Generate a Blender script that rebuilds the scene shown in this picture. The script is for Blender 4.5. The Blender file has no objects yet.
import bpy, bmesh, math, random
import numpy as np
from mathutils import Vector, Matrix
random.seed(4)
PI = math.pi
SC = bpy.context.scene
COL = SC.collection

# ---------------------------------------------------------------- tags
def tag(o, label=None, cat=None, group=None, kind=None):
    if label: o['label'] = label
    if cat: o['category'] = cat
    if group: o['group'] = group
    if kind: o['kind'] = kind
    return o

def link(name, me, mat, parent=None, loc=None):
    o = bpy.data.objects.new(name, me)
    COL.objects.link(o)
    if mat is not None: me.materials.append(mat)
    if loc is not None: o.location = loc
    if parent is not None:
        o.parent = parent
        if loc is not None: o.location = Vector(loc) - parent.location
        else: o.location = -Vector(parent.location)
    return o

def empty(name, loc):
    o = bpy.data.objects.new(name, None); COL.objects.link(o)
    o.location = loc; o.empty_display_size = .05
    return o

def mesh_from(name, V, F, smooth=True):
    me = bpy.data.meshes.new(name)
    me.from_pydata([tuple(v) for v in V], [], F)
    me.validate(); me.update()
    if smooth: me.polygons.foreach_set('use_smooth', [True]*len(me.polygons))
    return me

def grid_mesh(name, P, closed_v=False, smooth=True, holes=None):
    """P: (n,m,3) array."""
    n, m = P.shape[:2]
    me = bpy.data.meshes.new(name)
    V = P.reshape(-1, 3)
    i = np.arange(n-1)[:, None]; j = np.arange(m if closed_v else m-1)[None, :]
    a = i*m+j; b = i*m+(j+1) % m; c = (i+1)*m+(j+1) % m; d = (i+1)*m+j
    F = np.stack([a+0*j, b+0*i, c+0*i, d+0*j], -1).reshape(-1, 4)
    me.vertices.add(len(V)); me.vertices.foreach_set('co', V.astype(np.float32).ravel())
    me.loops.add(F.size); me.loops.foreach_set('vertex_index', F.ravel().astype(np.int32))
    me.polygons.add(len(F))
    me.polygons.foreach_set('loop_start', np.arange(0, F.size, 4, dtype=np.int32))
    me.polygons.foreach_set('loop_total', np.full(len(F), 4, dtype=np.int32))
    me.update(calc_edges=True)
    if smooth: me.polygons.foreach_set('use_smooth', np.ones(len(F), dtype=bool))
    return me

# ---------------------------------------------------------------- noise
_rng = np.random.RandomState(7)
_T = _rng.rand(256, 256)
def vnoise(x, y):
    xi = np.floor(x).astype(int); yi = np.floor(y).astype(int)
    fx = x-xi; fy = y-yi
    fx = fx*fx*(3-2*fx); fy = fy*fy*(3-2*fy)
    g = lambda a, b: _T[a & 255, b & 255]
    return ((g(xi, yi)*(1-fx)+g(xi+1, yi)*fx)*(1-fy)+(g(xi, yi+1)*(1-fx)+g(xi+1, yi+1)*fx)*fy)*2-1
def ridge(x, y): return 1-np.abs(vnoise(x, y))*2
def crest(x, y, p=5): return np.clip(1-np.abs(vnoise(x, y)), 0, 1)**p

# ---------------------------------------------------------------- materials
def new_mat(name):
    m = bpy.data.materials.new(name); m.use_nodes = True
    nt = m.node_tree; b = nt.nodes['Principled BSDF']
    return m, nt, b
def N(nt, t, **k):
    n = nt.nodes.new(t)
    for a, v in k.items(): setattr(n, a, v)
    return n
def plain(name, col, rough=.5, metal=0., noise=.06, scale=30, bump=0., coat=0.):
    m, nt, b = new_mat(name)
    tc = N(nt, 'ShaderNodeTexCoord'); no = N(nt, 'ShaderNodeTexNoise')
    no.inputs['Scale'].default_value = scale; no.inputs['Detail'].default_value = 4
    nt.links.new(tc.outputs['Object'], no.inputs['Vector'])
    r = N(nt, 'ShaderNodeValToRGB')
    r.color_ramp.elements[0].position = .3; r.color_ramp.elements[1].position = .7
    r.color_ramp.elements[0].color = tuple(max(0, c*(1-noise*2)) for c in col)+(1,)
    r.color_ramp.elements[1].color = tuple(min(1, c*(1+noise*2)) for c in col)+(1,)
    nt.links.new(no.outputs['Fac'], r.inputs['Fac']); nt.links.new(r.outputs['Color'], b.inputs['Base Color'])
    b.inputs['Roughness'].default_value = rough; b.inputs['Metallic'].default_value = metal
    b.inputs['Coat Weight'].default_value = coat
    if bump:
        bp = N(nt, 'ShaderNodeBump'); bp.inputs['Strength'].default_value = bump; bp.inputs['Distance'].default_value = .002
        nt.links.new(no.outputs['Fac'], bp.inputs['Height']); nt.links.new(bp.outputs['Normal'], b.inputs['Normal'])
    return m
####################
What is needed -> Repeat the data above exactly.

Complete response ->
Generate a Blender script that rebuilds the scene shown in this picture. The script is for Blender 4.5. The Blender file has no objects yet.
import bpy, bmesh, math, random
import numpy as np
from mathutils import Vector, Matrix
random.seed(4)
PI = math.pi
SC = bpy.context.scene
COL = SC.collection

# ---------------------------------------------------------------- tags
def tag(o, label=None, cat=None, group=None, kind=None):
    if label: o['label'] = label
    if cat: o['category'] = cat
    if group: o['group'] = group
    if kind: o['kind'] = kind
    return o

def link(name, me, mat, parent=None, loc=None):
    o = bpy.data.objects.new(name, me)
    COL.objects.link(o)
    if mat is not None: me.materials.append(mat)
    if loc is not None: o.location = loc
    if parent is not None:
        o.parent = parent
        if loc is not None: o.location = Vector(loc) - parent.location
        else: o.location = -Vector(parent.location)
    return o

def empty(name, loc):
    o = bpy.data.objects.new(name, None); COL.objects.link(o)
    o.location = loc; o.empty_display_size = .05
    return o

def mesh_from(name, V, F, smooth=True):
    me = bpy.data.meshes.new(name)
    me.from_pydata([tuple(v) for v in V], [], F)
    me.validate(); me.update()
    if smooth: me.polygons.foreach_set('use_smooth', [True]*len(me.polygons))
    return me

def grid_mesh(name, P, closed_v=False, smooth=True, holes=None):
    """P: (n,m,3) array."""
    n, m = P.shape[:2]
    me = bpy.data.meshes.new(name)
    V = P.reshape(-1, 3)
    i = np.arange(n-1)[:, None]; j = np.arange(m if closed_v else m-1)[None, :]
    a = i*m+j; b = i*m+(j+1) % m; c = (i+1)*m+(j+1) % m; d = (i+1)*m+j
    F = np.stack([a+0*j, b+0*i, c+0*i, d+0*j], -1).reshape(-1, 4)
    me.vertices.add(len(V)); me.vertices.foreach_set('co', V.astype(np.float32).ravel())
    me.loops.add(F.size); me.loops.foreach_set('vertex_index', F.ravel().astype(np.int32))
    me.polygons.add(len(F))
    me.polygons.foreach_set('loop_start', np.arange(0, F.size, 4, dtype=np.int32))
    me.polygons.foreach_set('loop_total', np.full(len(F), 4, dtype=np.int32))
    me.update(calc_edges=True)
    if smooth: me.polygons.foreach_set('use_smooth', np.ones(len(F), dtype=bool))
    return me

# ---------------------------------------------------------------- noise
_rng = np.random.RandomState(7)
_T = _rng.rand(256, 256)
def vnoise(x, y):
    xi = np.floor(x).astype(int); yi = np.floor(y).astype(int)
    fx = x-xi; fy = y-yi
    fx = fx*fx*(3-2*fx); fy = fy*fy*(3-2*fy)
    g = lambda a, b: _T[a & 255, b & 255]
    return ((g(xi, yi)*(1-fx)+g(xi+1, yi)*fx)*(1-fy)+(g(xi, yi+1)*(1-fx)+g(xi+1, yi+1)*fx)*fy)*2-1
def ridge(x, y): return 1-np.abs(vnoise(x, y))*2
def crest(x, y, p=5): return np.clip(1-np.abs(vnoise(x, y)), 0, 1)**p

# ---------------------------------------------------------------- materials
def new_mat(name):
    m = bpy.data.materials.new(name); m.use_nodes = True
    nt = m.node_tree; b = nt.nodes['Principled BSDF']
    return m, nt, b
def N(nt, t, **k):
    n = nt.nodes.new(t)
    for a, v in k.items(): setattr(n, a, v)
    return n
def plain(name, col, rough=.5, metal=0., noise=.06, scale=30, bump=0., coat=0.):
    m, nt, b = new_mat(name)
    tc = N(nt, 'ShaderNodeTexCoord'); no = N(nt, 'ShaderNodeTexNoise')
    no.inputs['Scale'].default_value = scale; no.inputs['Detail'].default_value = 4
    nt.links.new(tc.outputs['Object'], no.inputs['Vector'])
    r = N(nt, 'ShaderNodeValToRGB')
    r.color_ramp.elements[0].position = .3; r.color_ramp.elements[1].position = .7
    r.color_ramp.elements[0].color = tuple(max(0, c*(1-noise*2)) for c in col)+(1,)
    r.color_ramp.elements[1].color = tuple(min(1, c*(1+noise*2)) for c in col)+(1,)
    nt.links.new(no.outputs['Fac'], r.inputs['Fac']); nt.links.new(r.outputs['Color'], b.inputs['Base Color'])
    b.inputs['Roughness'].default_value = rough; b.inputs['Metallic'].default_value = metal
    b.inputs['Coat Weight'].default_value = coat
    if bump:
        bp = N(nt, 'ShaderNodeBump'); bp.inputs['Strength'].default_value = bump; bp.inputs['Distance'].default_value = .002
        nt.links.new(no.outputs['Fac'], bp.inputs['Height']); nt.links.new(bp.outputs['Normal'], b.inputs['Normal'])
    return m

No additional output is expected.